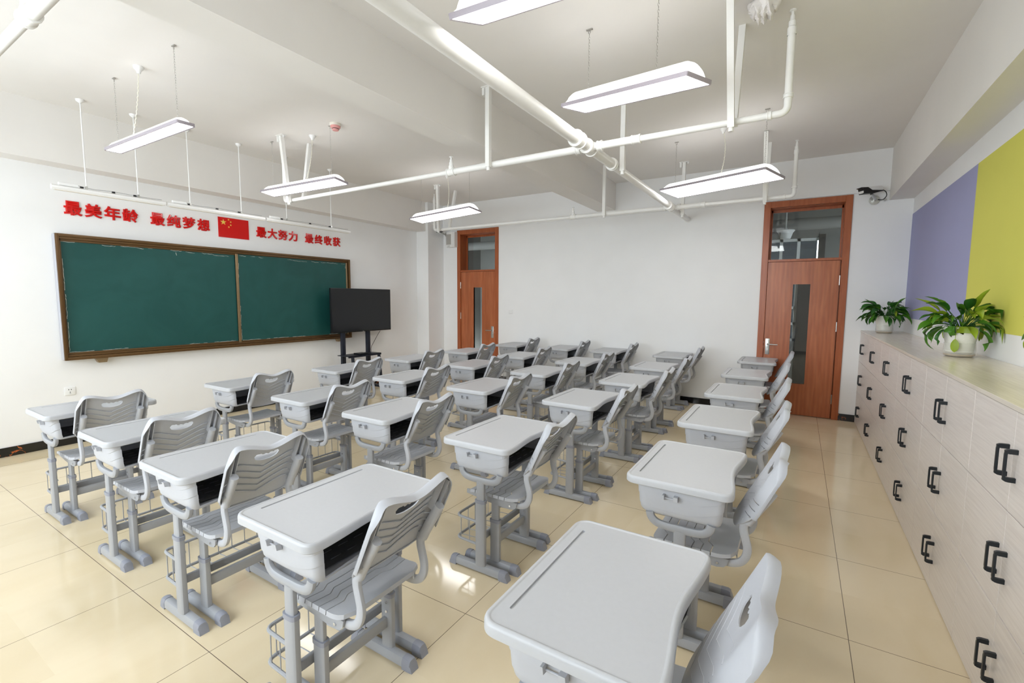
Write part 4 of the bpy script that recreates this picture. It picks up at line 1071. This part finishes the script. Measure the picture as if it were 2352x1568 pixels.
hanger('V shaped struts above the far corner speaker', [((-0.585, 5.0, ZC-0.001), (-0.84, 5.315, 2.715)), ((-0.58, 5.46, ZC-0.001), (-0.70, 5.425, 2.73))], True)

# ================================================================== TELEVISION AND STAND
def tv():
    x, y, z, w, h = -1.646, 4.332, 1.354, 1.23, 0.71
    t = empty('television', (x, y, z)); tag(t, 'black flat television on a wheeled stand beside the chalkboard', 'television')
    one('tv_body', lambda bm: box(bm, -0.043, -0.004, -w/2, w/2, -h/2, h/2, 0.004, 2), M['black'], t)
    one('screen', lambda bm: box(bm, -0.004, -0.0015, -w/2+0.010, w/2-0.010, -h/2+0.018, h/2-0.010), M['blackgloss'], t, smooth=False)
    one('tv_logo', lambda bm: box(bm, -0.004, -0.0005, -0.012, 0.012, -h/2+0.005, -h/2+0.011), M['steel'], t, smooth=False)
    s = empty('tv_stand', (-1.70, 4.23, 0)); tag(s, 'dark metal television stand with shelf in front of the white wall', 'stand')
    S_ = lambda y_: y_-4.23
    for yy in (3.973, 4.483):
        one('post', lambda bm: box(bm, -0.045, 0.005, S_(yy)-0.035, S_(yy)+0.035, 0.07, 1.65, 0.006, 2), M['navy'], s)
    one('shelf', lambda bm: (box(bm, -0.02, 0.26, S_(3.86), S_(4.52), 0.628, 0.640, 0.003, 1), box(bm, 0.24, 0.26, S_(3.86), S_(4.52), 0.610, 0.640)), M['navy'], s, smooth=False)
    for yy in (3.945, 4.485):
        one('shelf_brace', lambda bm: prism(bm, [(0.225, 0.615), (0.255, 0.615), (0.31, 0.08), (0.28, 0.08)], 'xz', S_(yy)-0.02, S_(yy)+0.02), M['navy'], s, smooth=False)
    for yy in (3.945, 4.485):
        b = one('base_bar', lambda bm: box(bm, -0.10, 0.42, S_(yy)-0.025, S_(yy)+0.025, 0.06, 0.10, 0.004, 1), M['navy'], s)
        for xx in (-0.08, 0.40): one('caster', lambda bm: tube(bm, [(xx, S_(yy)-0.012, 0.03), (xx, S_(yy)+0.012, 0.03)], 0.03, 16), M['black'], b)
        one('caster_fork', lambda bm: [box(bm, xx-0.012, xx+0.012, S_(yy)-0.016, S_(yy)+0.016, 0.034, 0.062) for xx in (-0.08, 0.40)], M['black'], b, smooth=False)
    one('mount_plate', lambda bm: box(bm, 0.004, 0.0095, S_(3.95), S_(4.51), 1.2, 1.5), M['navy'], s, smooth=False)
    d = one('set_top_box', lambda bm: box(bm, -0.07, 0.07, -0.085, 0.085, 0, 0.022, 0.003, 1), M['black']); d.location = (-1.545, 4.175, 0.6405)
    tag(d, 'small black box lying on the television stand shelf', 'media box')
    cb = one('tv_cable', lambda bm: tube(bm, smooth_path([(-1.672, 4.72, 0.992), (-1.668, 4.66, 0.93), (-1.655, 4.55, 0.80), (-1.65, 4.49, 0.72), (-1.63, 4.47, 0.655), (-1.56, 4.40, 0.645), (-1.53, 4.25, 0.652)], 6), 0.004, 6), M['black'])
    tag(cb, 'thin black cable looping from the television down to the stand shelf', 'cable')
tv()

# ================================================================== SMALL WALL AND CEILING THINGS
def socket(loc, label):
    t = empty('wall_socket', loc); tag(t, label, 'socket')
    one('face_plate', lambda bm: box(bm, 0.0005, 0.009, -0.043, 0.043, -0.043, 0.043, 0.003, 2), M['white'], t)
    def slots(bm):
        for y, z in ((-0.010, 0.016), (0.010, 0.016), (0, -0.012)): box(bm, 0.0088, 0.0096, y-0.003, y+0.003, z-0.005, z+0.005)
        box(bm, 0.0088, 0.0096, -0.006, 0.006, -0.026, -0.023)
    one('pin_slot', slots, M['black'], t, smooth=False)
socket((XF, 0.707, 0.564), 'white wall socket low on the front wall below the chalkboard')
socket((XF, 4.127, 0.552), 'white wall socket behind the television stand post')
sw = empty('light_switch', (-0.034, YD, 1.32)); tag(sw, 'white light switch on the door wall right of the narrow door', 'switch')
one('switch_plate', lambda bm: box(bm, -0.043, 0.043, -0.008, -0.0005, -0.043, 0.043, 0.003, 2), M['white'], sw)
one('rocker', lambda bm: box(bm, -0.030, 0.030, -0.011, -0.007, -0.030, 0.030, 0.002, 1), M['white'], sw)

sm = empty('smoke_alarm', (0.235, 2.42, ZC)); tag(sm, 'round pink smoke alarm on the ceiling', 'smoke alarm')
one('alarm_base', lambda bm: lathe(bm, [(0, -0.0005), (0.055, -0.0005), (0.057, -0.018), (0.052, -0.026), (0, -0.026)], seg=28), M['cream'], sm)
one('alarm_head', lambda bm: lathe(bm, [(0, -0.024), (0.050, -0.024), (0.052, -0.040), (0.040, -0.052), (0.036, -0.054), (0.036, -0.062), (0.030, -0.072), (0, -0.073)], seg=28), M['pink'], sm)
one('alarm_vent', lambda bm: lathe(bm, [(0.0365, -0.053), (0.038, -0.056), (0.0365, -0.059)], seg=28), M['black'], sm)

sp = empty('wall_speaker', (-1.385, YD, 2.71)); tag(sp, 'white wall speaker with grey grille beside the narrow door', 'speaker')
one('speaker_case', lambda bm: (prism(bm, [(-0.11, -0.006), (0.115, -0.006), (0.105, -0.10), (0.07, -0.135), (-0.06, -0.135), (-0.10, -0.10)], 'xy', -0.145, 0.145)), M['white'], sp, smooth=False)
one('speaker_grille', lambda bm: box(bm, -0.075, 0.045, -0.139, -0.134, -0.10, 0.10, 0.002, 1), M['speaker'], sp)
one('name_strip', lambda bm: box(bm, -0.04, 0.02, -0.137, -0.134, -0.130, -0.122), M['greyband'], sp, smooth=False)

def cctv(loc, az, label, k=1.0):
    t = empty('security_camera', loc); tag(t, label, 'camera')
    m = Matrix.Rotation(az, 4, 'Z')
    def T(fn):
        def g(bm): fn(bm); bm.transform(Matrix.Scale(k, 4)); bm.transform(m)
        return g
    # local: wall behind at -x; camera looks along +x
    one('wall_mount', T(lambda bm: (tube(bm, [(-0.075, 0, -0.085), (-0.060, 0, -0.085)], 0.048, 24), tube(bm, [(-0.062, 0, -0.085), (-0.03, 0, -0.085), (-0.01, 0, -0.03)], 0.013, 10))), M['steel'], t)
    one('camera_body', T(lambda bm: loft(bm, [[(x, a, b) for a, b in rrect(-0.034*f, 0.034*f, -0.034*f+dz, 0.034*f+dz, 0.016, 4)] for x, f, dz in ((-0.10, 0.85, 0.0), (-0.09, 1, 0), (0.10, 1, 0.0), (0.15, 0.98, 0.0))])), M['white'], t)
    one('camera_front', T(lambda bm: (box(bm, 0.10, 0.156, -0.036, 0.036, -0.036, 0.030, 0.006, 2), prism(bm, [(-0.09, -0.040), (0.11, -0.040), (0.11, 0.028), (0.06, -0.005), (-0.09, -0.028)], 'xz', -0.0365, 0.0365), box(bm, 0.10, 0.185, -0.038, 0.038, 0.030, 0.036))), M['black'], t, smooth=False)
    one('lens', T(lambda bm: tube(bm, [(0.15, 0, 0), (0.160, 0, 0)], 0.020, 18)), M['blackgloss'], t)
    one('camera_cable', T(lambda bm: tube(bm, smooth_path([(-0.10, 0, 0.0), (-0.14, 0.02, -0.03), (-0.13, 0.03, -0.08), (-0.06, 0.02, -0.10)], 6), 0.004, 6)), M['black'], t)
# big camera on the beam beside the wide door: looks toward the front of the room
t_ = empty('security_camera', (5.22, 6.395, 2.80)); tag(t_, 'white and black bullet camera above the wide door by the lockers corner', 'camera')
def cam_mesh(parts, t, M4):
    for nm, fn, mm in parts:
        bm = bmesh.new(); fn(bm); bm.transform(M4); new_obj(nm, bm, mm, t)
def bullet(t, start, direction, k):
    d = Vector(direction).normalized(); u = Vector((0, 0, 1)); s = u.cross(d).normalized(); u = d.cross(s)
    M4 = Matrix(((d.x, s.x, u.x, start[0]), (d.y, s.y, u.y, start[1]), (d.z, s.z, u.z, start[2]), (0, 0, 0, 1))) @ Matrix.Scale(k, 4)
    cam_mesh([
        ('camera_body', lambda bm: loft(bm, [[(x, a, b) for a, b in rrect(-0.040*f, 0.040*f, -0.036*f, 0.040*f, 0.016, 4)] for x, f in ((-0.12, 0.86), (-0.11, 1), (0.12, 1), (0.135, 0.96))]), M['white']),
        ('camera_shroud', lambda bm: (prism(bm, [(-0.115, -0.030), (-0.115, -0.018), (0.02, -0.005), (0.075, 0.034), (0.160, 0.038), (0.160, 0.030), (0.140, 0.024), (0.128, -0.044), (0.0, -0.044)], 'xz', -0.042, 0.042)), M['black']),
        ('lens', lambda bm: tube(bm, [(0.126, 0, -0.004), (0.134, 0, -0.004)], 0.020, 18), M['black'])], t, M4)
bullet(t_, (-0.035, -0.20, 0.085), (-0.80, -0.55, -0.10), 0.95)
one('wall_mount', lambda bm: (tube(bm, [(0.02, -0.001, -0.005), (0.02, -0.018, -0.005)], 0.055, 28), tube(bm, fillet([(0.02, -0.015, -0.005), (0.02, -0.10, -0.005), (-0.03, -0.18, 0.045)], 0.04), 0.016, 12)), M['steel'], t_)
one('camera_cable', lambda bm: tube(bm, smooth_path([(0.055, -0.14, 0.095), (0.11, -0.10, 0.075), (0.13, -0.06, 0.03), (0.10, -0.03, -0.01), (0.05, -0.03, -0.005)], 6), 0.005, 6), M['black'], t_)
one('cable_gland', lambda bm: tube(bm, [(0.125, -0.001, -0.012), (0.125, -0.03, -0.012)], 0.015, 12), M['steel'], t_)
t2 = empty('security_camera', (-1.55, 6.395, 2.88)); tag(t2, 'white bullet camera with black front above the wall speaker', 'camera')
bullet(t2, (0.0, -0.22, 0.0), (0.30, -0.95, -0.12), 0.8)
one('wall_mount', lambda bm: (tube(bm, [(0.0, -0.001, -0.05), (0.0, -0.018, -0.05)], 0.045, 24), tube(bm, fillet([(0, -0.015, -0.05), (0, -0.10, -0.05), (0, -0.18, -0.03)], 0.03), 0.014, 10)), M['steel'], t2)

def wrapped(bm):
    rnd = random.Random(5)
    bmesh.ops.create_icosphere(bm, subdivisions=4, radius=0.085)
    for v in bm.verts:
        n = v.co.normalized(); f = 1+0.07*math.sin(n.x*7+n.z*4)+0.06*math.sin(n.y*8-n.x*4)+0.03*math.sin(n.z*13+n.y*7)
        v.co = Vector((n.x*0.085*f, n.y*0.085*f, n.z*0.075*f-0.05))
        if v.co.z < -0.07: v.co.x *= 0.85; v.co.z -= 0.012*math.sin(n.x*14)
        if v.co.z > -0.001: v.co.z = -0.001
wp = one('wrapped_fan_mount', wrapped, M['bag'], angle=25); wp.location = (4.24, 2.46, ZC); tag(wp, 'ceiling fitting wrapped in crumpled white plastic, beside the upturned pipe end', 'wrapped fitting')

● ● ● ●

■ **To be done**
Restate exactly, please, only the lines between the start of the data and the line containing "hanger('V shaped struts", both ends included, skipping the pictures.

■ **Response**
Write part 4 of the bpy script that recreates this picture. It picks up at line 1071. This part finishes the script. Measure the picture as if it were 2352x1568 pixels.
hanger('V shaped struts above the far corner speaker', [((-0.585, 5.0, ZC-0.001), (-0.84, 5.315, 2.715)), ((-0.58, 5.46, ZC-0.001), (-0.70, 5.425, 2.73))], True)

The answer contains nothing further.